Opinion

Jewish Organizations: Too Many, or Not Different Enough?

by James Besser

Two weeks ago, Jewish Week editor and publisher Gary Rosenblatt wrote a fascinating column about a 1950s report on redundancy and wastage in the American Jewish world, and how so many of the problems highlighted in the report continue.

Do we really need an American Jewish Congress, an American Jewish Committee, a JCPA, an ADL and all the other alphabet soup agencies, with all their overlapping functions and turf battles?

The issue of redundancy is important, but there’s an other side to the question that I think doesn’t get enough attention: the diminishing differences between organizations as they all chase the same pool of donors. Maybe what we need is more different organizations

When I started reporting from Washington in the mid-1980s, there were some real distinctions in the Jewish world.

The American Jewish Congress was the epicenter of liberal Jewish activism in Washington, with a special focus on church-state matters and civil rights, and the ADL had an overwhelming focus on anti-Semitism; neither talked very much about Israel. AIPAC and the Presidents Conference were all about Israel.

To a degree, those distinctions persist, but they’re getting blurrier by the year.

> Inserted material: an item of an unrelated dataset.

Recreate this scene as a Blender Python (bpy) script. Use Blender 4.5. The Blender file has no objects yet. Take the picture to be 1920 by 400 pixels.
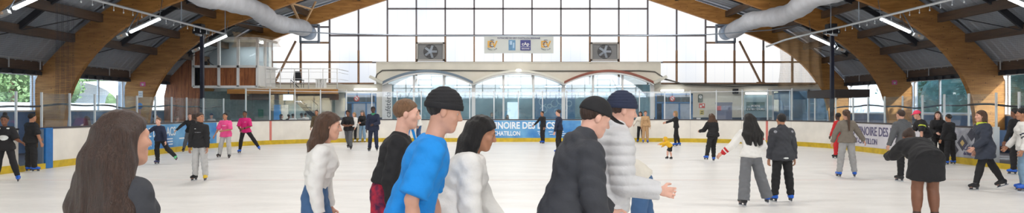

Everybody wants to be in on pro-Israel activism – because it’s the overarching issue of the Jewish community, they say, but also because there’s nothing like threats to Israel to open the checkbooks of big donors.

Global anti-Semitism is an important issue, no doubt about it, but it’s also an issue everybody wants a slice of because it’s so attractive to big donors.

And that group of donors is getting smaller and ideologically narrower as groups shift to an overwhelming focus on the biggest givers in our community. It’s a pretty small pool, and many of them have similar views on important issues, so the organizations become more and more alike as dial for dollars.

I don’t think the issue is that we have too many organizations; the problem is that we have too many organizations that are saying basically the same things about the same issues, with the same focus, because they’re going after the same big donors.

While American Jews are becoming more diverse in their interests and views, our communal giants are moving in the opposite direction. No wonder they’re having a hard time recruiting a new generation of activists.

Sure, there’s duplication and waste in the Jewish communal world. But I would argue some of that is because everybody’s trying to do the same things in the same way in the interests of fundraising.